What you should do: Hunt for the word "Python" across the entries below, copying each line that holds it.

┌─ Data lines

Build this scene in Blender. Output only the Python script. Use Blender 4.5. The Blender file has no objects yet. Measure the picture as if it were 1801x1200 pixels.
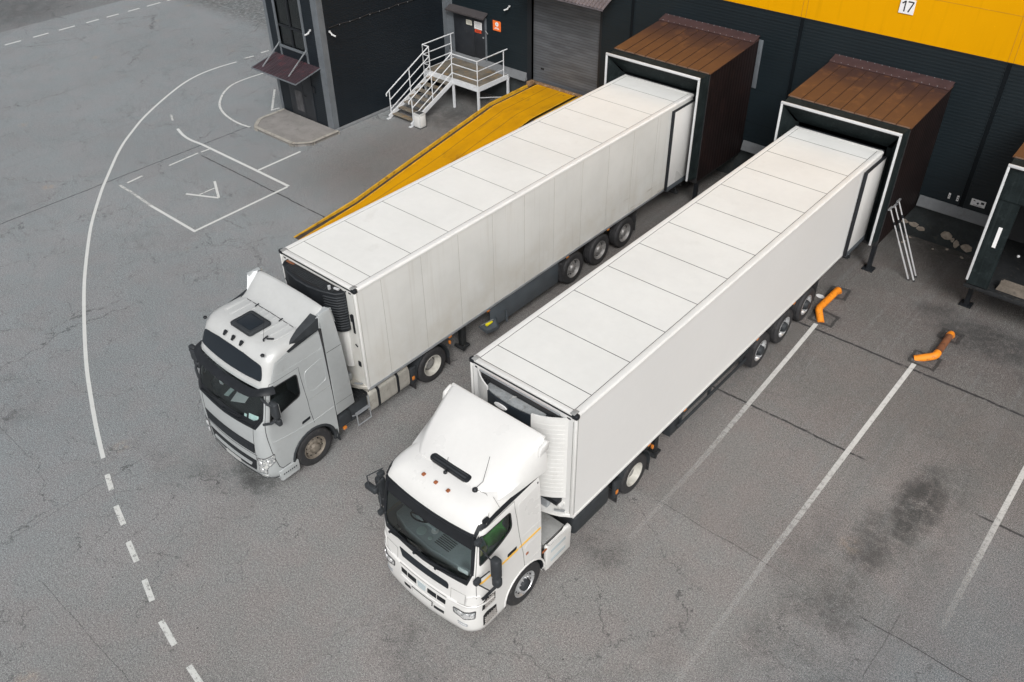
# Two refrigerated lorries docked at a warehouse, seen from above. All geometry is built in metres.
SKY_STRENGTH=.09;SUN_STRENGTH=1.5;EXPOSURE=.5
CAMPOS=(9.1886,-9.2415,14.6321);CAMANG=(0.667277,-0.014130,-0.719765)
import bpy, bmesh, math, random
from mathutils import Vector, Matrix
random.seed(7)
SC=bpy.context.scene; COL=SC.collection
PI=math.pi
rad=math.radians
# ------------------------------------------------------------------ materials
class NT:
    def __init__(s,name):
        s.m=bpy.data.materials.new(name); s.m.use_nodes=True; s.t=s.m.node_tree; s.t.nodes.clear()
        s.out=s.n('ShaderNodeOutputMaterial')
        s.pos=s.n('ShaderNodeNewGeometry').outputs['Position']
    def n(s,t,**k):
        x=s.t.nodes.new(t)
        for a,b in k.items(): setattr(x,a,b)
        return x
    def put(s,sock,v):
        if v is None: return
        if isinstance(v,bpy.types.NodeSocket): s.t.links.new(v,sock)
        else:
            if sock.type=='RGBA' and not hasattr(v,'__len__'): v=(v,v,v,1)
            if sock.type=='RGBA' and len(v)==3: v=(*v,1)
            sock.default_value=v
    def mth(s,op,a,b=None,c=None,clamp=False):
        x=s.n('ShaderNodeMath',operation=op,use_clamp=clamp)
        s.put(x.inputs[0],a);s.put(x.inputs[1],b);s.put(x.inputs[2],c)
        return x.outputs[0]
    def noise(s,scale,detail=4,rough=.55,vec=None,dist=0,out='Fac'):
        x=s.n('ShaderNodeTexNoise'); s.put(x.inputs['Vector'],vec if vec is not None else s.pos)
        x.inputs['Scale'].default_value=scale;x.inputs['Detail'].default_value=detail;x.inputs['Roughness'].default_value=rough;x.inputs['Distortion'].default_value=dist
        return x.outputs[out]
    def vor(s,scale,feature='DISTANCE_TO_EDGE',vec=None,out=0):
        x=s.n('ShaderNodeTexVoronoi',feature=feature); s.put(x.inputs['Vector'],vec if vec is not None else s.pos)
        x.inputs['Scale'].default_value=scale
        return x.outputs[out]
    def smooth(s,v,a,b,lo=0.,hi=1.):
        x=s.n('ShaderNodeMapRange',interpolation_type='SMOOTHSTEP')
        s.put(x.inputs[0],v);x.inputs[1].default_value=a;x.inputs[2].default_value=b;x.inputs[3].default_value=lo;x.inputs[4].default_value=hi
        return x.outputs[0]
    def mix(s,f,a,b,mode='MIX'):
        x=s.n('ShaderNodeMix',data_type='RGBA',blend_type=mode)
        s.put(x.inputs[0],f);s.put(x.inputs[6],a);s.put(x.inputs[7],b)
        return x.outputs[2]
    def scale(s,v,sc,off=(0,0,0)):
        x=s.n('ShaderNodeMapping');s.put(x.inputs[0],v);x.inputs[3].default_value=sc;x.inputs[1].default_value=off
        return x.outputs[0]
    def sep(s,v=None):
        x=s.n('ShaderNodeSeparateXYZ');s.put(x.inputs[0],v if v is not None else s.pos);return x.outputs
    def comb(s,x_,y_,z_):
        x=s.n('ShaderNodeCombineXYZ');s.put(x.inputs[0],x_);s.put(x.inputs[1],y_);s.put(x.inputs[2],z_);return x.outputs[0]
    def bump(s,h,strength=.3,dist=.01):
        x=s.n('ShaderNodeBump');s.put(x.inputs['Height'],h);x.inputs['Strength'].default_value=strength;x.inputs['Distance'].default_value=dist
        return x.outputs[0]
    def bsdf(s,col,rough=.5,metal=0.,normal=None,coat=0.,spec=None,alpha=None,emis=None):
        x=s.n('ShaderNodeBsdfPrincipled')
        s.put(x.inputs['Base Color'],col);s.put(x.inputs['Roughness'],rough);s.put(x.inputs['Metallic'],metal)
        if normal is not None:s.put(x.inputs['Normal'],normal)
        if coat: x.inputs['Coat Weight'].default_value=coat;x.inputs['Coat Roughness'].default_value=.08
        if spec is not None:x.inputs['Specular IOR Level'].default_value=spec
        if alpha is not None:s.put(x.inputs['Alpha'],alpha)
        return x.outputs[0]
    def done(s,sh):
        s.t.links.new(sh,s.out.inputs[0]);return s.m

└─
┌─ Data lines

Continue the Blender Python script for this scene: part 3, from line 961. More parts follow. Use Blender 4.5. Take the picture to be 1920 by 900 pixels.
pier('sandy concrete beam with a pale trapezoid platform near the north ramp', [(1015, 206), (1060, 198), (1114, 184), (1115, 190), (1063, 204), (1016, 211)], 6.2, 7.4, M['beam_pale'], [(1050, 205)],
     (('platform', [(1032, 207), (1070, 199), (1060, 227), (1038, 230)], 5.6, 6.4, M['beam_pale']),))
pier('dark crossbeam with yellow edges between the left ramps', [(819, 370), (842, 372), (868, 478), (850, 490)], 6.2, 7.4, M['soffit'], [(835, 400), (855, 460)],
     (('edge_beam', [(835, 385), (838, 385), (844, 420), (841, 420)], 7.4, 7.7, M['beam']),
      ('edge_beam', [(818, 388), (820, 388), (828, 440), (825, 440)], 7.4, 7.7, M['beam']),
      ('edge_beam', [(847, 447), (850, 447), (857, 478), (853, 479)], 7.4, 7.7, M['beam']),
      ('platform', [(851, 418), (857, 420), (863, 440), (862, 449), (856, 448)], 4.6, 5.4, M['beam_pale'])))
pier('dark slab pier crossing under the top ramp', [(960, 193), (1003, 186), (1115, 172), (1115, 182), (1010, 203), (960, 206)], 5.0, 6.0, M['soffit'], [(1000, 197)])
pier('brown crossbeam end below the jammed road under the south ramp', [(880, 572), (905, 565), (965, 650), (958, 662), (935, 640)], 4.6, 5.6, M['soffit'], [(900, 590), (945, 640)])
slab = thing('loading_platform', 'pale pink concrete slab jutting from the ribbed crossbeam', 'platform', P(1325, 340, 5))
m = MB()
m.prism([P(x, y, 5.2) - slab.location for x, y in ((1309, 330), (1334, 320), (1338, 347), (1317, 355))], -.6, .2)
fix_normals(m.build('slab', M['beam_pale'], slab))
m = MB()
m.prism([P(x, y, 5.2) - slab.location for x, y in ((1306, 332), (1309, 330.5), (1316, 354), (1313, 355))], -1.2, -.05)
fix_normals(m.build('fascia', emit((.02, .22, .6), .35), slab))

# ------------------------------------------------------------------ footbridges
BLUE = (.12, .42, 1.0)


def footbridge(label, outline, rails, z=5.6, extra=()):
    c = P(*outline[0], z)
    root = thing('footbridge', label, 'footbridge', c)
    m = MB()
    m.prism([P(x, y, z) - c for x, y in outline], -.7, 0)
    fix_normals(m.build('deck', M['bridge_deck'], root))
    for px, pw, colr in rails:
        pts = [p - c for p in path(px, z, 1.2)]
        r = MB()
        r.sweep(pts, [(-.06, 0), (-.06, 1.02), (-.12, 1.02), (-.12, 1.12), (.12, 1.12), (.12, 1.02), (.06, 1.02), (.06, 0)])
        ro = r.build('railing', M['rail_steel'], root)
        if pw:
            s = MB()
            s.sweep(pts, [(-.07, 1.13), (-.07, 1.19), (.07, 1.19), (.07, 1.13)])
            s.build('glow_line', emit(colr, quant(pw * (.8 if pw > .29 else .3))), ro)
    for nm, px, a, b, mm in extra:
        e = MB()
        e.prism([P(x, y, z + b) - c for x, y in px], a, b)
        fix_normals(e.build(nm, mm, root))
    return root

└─

Result of this exercise:
Build this scene in Blender. Output only the Python script. Use Blender 4.5. The Blender file has no objects yet. Measure the picture as if it were 1801x1200 pixels.
Continue the Blender Python script for this scene: part 3, from line 961. More parts follow. Use Blender 4.5. Take the picture to be 1920 by 900 pixels.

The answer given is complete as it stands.